La lengua española tiene que prepararse para un oficio grande en ese porvenir
sin fronteras. Es un derecho histórico. No por su prepotencia económica, como
otras lenguas hasta hoy, sino por su vitalidad, su dinámica creativa, su vasta
experiencia cultural, su rapidez y su fuerza de expansión, en un ámbito propio
de 19 millones de kilómetros cuadrados y 400 millones de hablantes al terminar
este siglo. Con razón un maestro de letras hispánicas en Estados Unidos ha
dicho que sus horas de clase se le van en servir de intérprete entre
latinoamericanos de distintos países. Llama la atención que el verbo pasar tenga
54 significados, mientras en la República de Ecuador tienen 105 nombres para el
órgano sexual masculino, y en cambio la palabra condoliente, que
se explica por sí sola, y que tanta falta nos hace, aún no se ha inventado. A
un joven periodista francés lo deslumbran los hallazgos poéticos que encuentra
a cada paso en nuestra vida doméstica. Que un niño desvelado por el balido
intermitente y triste de un cordero dijo: «Parece un faro». Que una vivandera
de la Guajira colombiana rechazó un cocimiento de toronjil porque le supo a
Viernes Santo. Que don Sebastián de Covarrubias, en su diccionario memorable,
nos dejó escrito de su puño y letra que el amarillo es «la color» de los
enamorados. ¿Cuántas veces no hemos probado nosotros mismos un café que sabe a
ventana, un pan que sabe a rincón, una cerveza que sabe a beso?

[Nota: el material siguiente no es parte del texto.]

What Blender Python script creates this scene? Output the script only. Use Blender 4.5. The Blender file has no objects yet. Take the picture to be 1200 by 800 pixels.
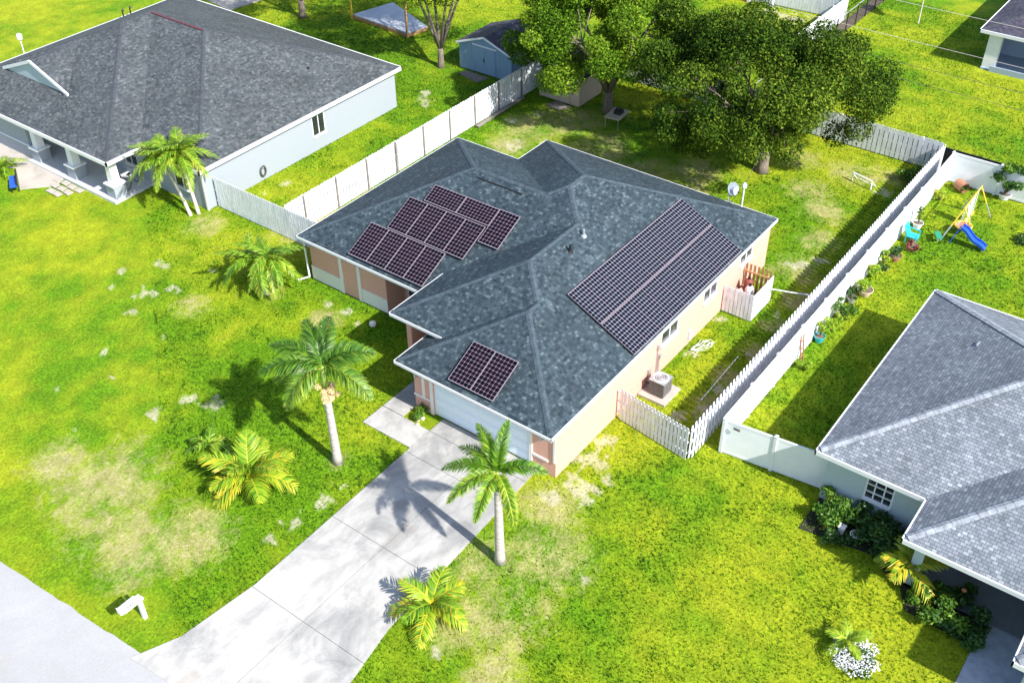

Son pruebas al canto de la inteligencia de una lengua que desde hace
tiempo no cabe en su pellejo. Pero nuestra contribución no debería ser la de meterla
en cintura, sino al contrario, liberarla de sus fierros normativos para que
entre en el siglo venturo como Pedro por su casa. En ese sentido me atrevería a
sugerir ante esta sabia audiencia que simplifiquemos la gramática antes de que
la gramática termine por simplificarnos a nosotros. Humanicemos sus leyes,
aprendamos de las lenguas indígenas a las que tanto debemos lo mucho que tienen
todavía para enseñarnos y enriquecernos, asimilemos pronto y bien los
neologismos técnicos y científicos antes de que se nos infiltren sin digerir,
negociemos de buen corazón con los gerundios bárbaros, los qués endémicos, el dequeísmo
parasitario, y devuélvamos al subjuntivo presente el esplendor
de sus esdrújulas: váyamos en vez de vayamos, cántemos en
vez de cantemos, o el armonioso muéramos en
vez del siniestro muramos. Jubilemos la ortografía, terror del
ser humano desde la cuna: enterremos las haches rupestres, firmemos un tratado
de límites entre la ge y jota, y pongamos más uso de razón en los acentos
escritos, que al fin y al cabo nadie ha de leer lagrima donde
diga lágrima ni confundirá revólver con revolver. ¿Y
qué de nuestra be de burro y nuestra ve de vaca, que
los abuelos españoles nos trajeron como si fueran dos y siempre sobra una?
Son preguntas al azar, por supuesto, como botellas arrojadas a la mar
con la esperanza de que le lleguen al dios de las palabras. A no ser que por
estas osadías y desatinos, tanto él como todos nosotros terminemos por
lamentar, con razón y derecho, que no me hubiera atropellado a tiempo aquella
bicicleta providencial de mis 12 años.